A San Antonio supporter, he even managed to slip into a Victor Wembanyama press scrum to ask him a question before Game 4. One of his close friends happens to be Dylan Harper, Wemby’s lieutenant with the Spurs. But AJ’s heart spoke during the Finals. “I’m from Boston. New York is our number one rival. I didn’t want them to win,” he tells Le Parisien, with a smile worn down by the end of an exhausting trip.

The highlight of that Paris stay? The hunt for the suit he will wear tonight to shake Adam Silver’s hand. Between two training sessions at 6 a.m. in a Paris gym, the young man went shopping. “I’ve been waiting for this moment for a long time. I’m not stressed, just very excited and calm,” he says to Le Parisien.

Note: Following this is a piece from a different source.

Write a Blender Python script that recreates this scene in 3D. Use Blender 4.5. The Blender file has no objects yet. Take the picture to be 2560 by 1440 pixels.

A life that changes tonight

In Brooklyn, AJ Dybantsa runs his own affairs without a middleman: no traditional agent, but his father at the helm, surrounded by a marketing team. A rarity at the very top of basketball. And when his name is called, it is Ace and his grandfather who will walk up on stage with him. “Where we come from, in Africa, transmission is important,” the father reminds Le Parisien.

What remains is a father who knows everything will change in a second. “Our life, his life will change the second his name is called. For my part, I’ve done my job as a father. It’s up to him now to fly on his own wings. But like any good dad, I’ll always be there for him too,” Anicet Dybantsa confides to Le Parisien.

Tonight, a 19-year-old American should become the first pick of the NBA Draft. But somewhere between Tours, Compiègne, Épinal, Trappes and Grigny, a part of France will watch one of its own enter history. As AJ himself puts it to BeBasket: “The work starts again, simple as that.”